There are all sorts of variations and creative blitzes — the elder Kiffin specializes in those too — but the basic idea is to deny the big play and force offenses to dink and dunk underneath to move the ball. The more nickel-and-diming done, the more likely those offenses are to make a mistake.
“What we do is you try to make sure that they have to go the length of the field,” said former Tampa Bay linebacker Shelton Quarles, who now works in the Buccaneers’ personnel department. “It’s hard to go the length of the field against what we do and not make a mistake. And then when you make a mistake we’re able to capitalize on that.”

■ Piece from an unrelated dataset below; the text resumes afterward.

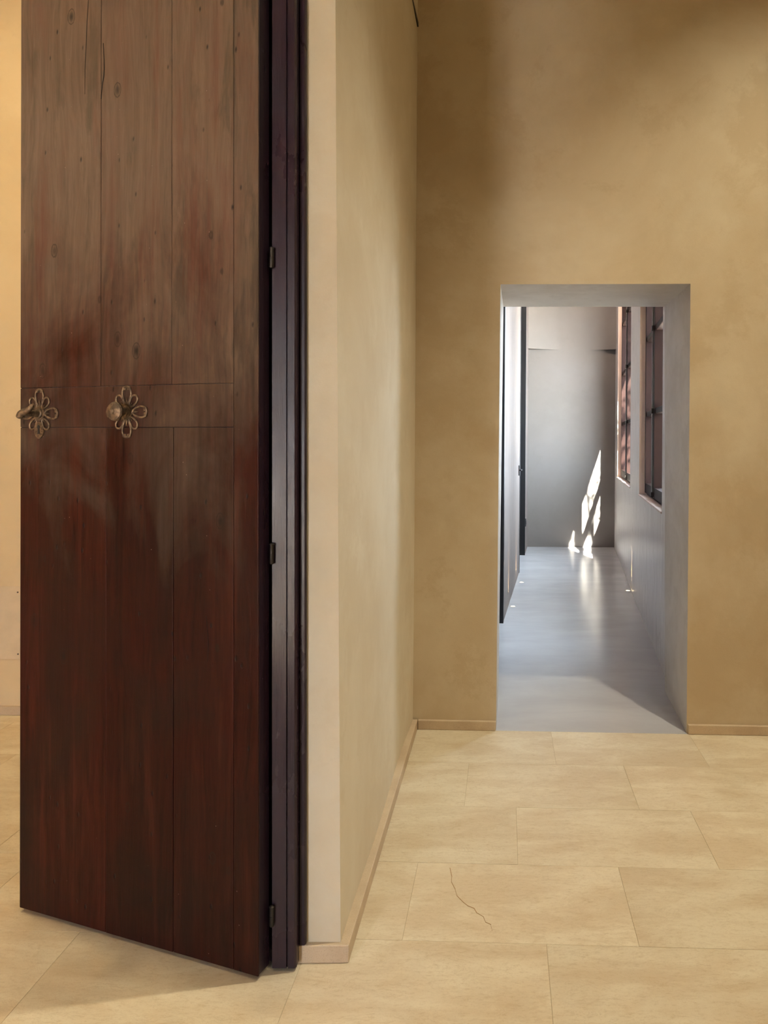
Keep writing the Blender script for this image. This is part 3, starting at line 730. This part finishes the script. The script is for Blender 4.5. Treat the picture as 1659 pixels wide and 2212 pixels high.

Quarles said Monte Kiffin will recruit versatile defensive players and linebackers who might be on the smaller side but are adept at blitzing, dropping into coverage, and making plays all over the field.
“When you have a 3-4 defense you have linebackers that are typically bigger and covering less of an area,” he said. “When you have linebackers that have to play the Cover-2, they have to cover more field and have to be able to run.”
Attitude
Lane Kiffin frequently ruffled feathers when he was at Tennessee. He won’t be getting a congratulatory note from his old boss, Oakland Raiders owner Al Davis, either. But one Tennessee resident who has watched Kiffin closely over the years — Super Bowl-winning quarterback Joe Theismann — thinks the young coach will probably take a more low-key approach at USC.
“When Lane was in Tennessee, he said a lot of things and took a lot of shots from people, but nobody was firing at his football team,” said Theismann, an NFL Network analyst who lives in Memphis. “He created an interest in that team. He won’t have to do that at USC. He can just go back and coach.
“I feel very confident that he doesn’t think he needs to do the same things at USC that he needed to do at Tennessee. At Tennessee, he basically took the approach, ’Hey, look at my program! Look at what we’re trying to do!’ At USC, he’s going to be the keeper of the castle and do the things that he learned to do when he was there before.”